Au Mali, une enquête de l’Office central de lutte contre l’enrichissement illicite (OCLEI) révèle des anomalies financières alarmantes dans l’allocation de 196 milliards FCFA aux établissements privés d’enseignement. La gestion opaque des fonds publics soulève des préoccupations quant à la croissance exponentielle des écoles privées et appelle à des réformes urgentes pour garantir la transparence et l’efficacité dans le secteur éducatif.
Éduquer n’est pas seulement transmettre des connaissances, mais aussi garantir une gestion transparente des ressources dédiées à cette mission cruciale. L’étude de l’OCLEI révèle les dessous financiers de l’éducation au Mali, suscitant des inquiétudes quant à l’allocation de 196 milliards FCFA aux établissements privés. Une sonnette d’alarme pour repenser la gouvernance éducative.
Dans une période s’étendant de 2017-2018 à 2020-2021, l’État du Mali a alloué une somme colossale de 196,095 milliards FCFA aux établissements secondaires privés d’enseignement secondaire général, professionnel et technique.
Montants astronomiques et incohérences financières
Les paiements effectués par l’État aux établissements privés ont dépassé de manière significative les estimations de la Cellule de planification et de statistique (CPS). L’écart entre les chiffres fournis par la direction générale du budget (DGB) et la CPS s’élève à 26,288 milliards FCFA, soulevant des questions cruciales qui nécessitent des explications des autorités compétentes.
Selon l’OCLEI, avec la somme versée sur cette période, l’État aurait pu construire et équiper annuellement 80 nouveaux lycées publics, incluant toutes les dépenses, y compris les frais de personnel. Cette constatation soulève des préoccupations quant à la pertinence et à l’efficacité de l’allocation des ressources dans le domaine éducatif.
Croissance exponentielle des établissements privés
L’étude de l’OCLEI a également révélé une croissance vertigineuse du nombre d’établissements secondaires privés, passant de 1 147 en 2016 à 2 421 en 2021, soit une augmentation de 111% en seulement cinq ans. Comparativement, le nombre d’établissements secondaires publics se situe à seulement 111 sur l’ensemble du territoire national.
Cette croissance rapide soulève des inquiétudes quant à la qualité et à la légitimité de ces établissements privés, d’autant plus que l’OCLEI a identifié 1 077 écoles secondaires privées fonctionnant présumément grâce à des arrêtés d’autorisation d’ouverture falsifiés.
Fonds publics mal alloués et anomalies administratives
Une analyse plus approfondie révèle que plus de 15,565 milliards FCFA ont été versés à 1 077 écoles fonctionnant avec des arrêtés d’ouverture présumés faux, entre 2017 et 2021. Ces écoles ont, selon l’OCLEI, reçu ces subventions indûment, mettant en lumière des anomalies administratives alarmantes.

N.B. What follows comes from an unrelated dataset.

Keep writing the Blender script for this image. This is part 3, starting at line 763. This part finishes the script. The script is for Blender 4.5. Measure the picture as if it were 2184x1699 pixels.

De plus, l’absence de données sur les paiements effectués de 2014 à 2017 soulève des interrogations sur la transparence et la traçabilité des fonds alloués au secteur éducatif au cours de ces années.
Recommandations pour une réforme urgente
Face à ces constatations préoccupantes, l’OCLEI émet des recommandations claires aux autorités maliennes. Celles-ci incluent un appel à un contrôle administratif systématique des actes de création et d’ouverture des établissements privés, la mise en place d’une carte scolaire, le respect strict des dispositions règlementaires en matière d’orientation des élèves, et la fermeture de tous les établissements privés ne respectant pas rigoureusement les conditions d’exercice.
De plus, l’OCLEI recommande la récupération des sommes indûment perçues et la poursuite judiciaire des responsables impliqués dans la production et l’utilisation des arrêtés présumés faux.
Cette enquête souligne l’urgence d’une réforme profonde pour garantir une gestion transparente et efficace des ressources publiques allouées à l’éducation au Mali. La mise en œuvre de ces recommandations est cruciale pour préserver l’intégrité du système éducatif et assurer un avenir prometteur aux générations futures.
Ce rapport a été diffusé un jour après la reprise des cours dans ces établissements privés, suite à une période de trois semaines de grèves visant à obtenir le versement complet des subventions pour l’année scolaire 2022-2023.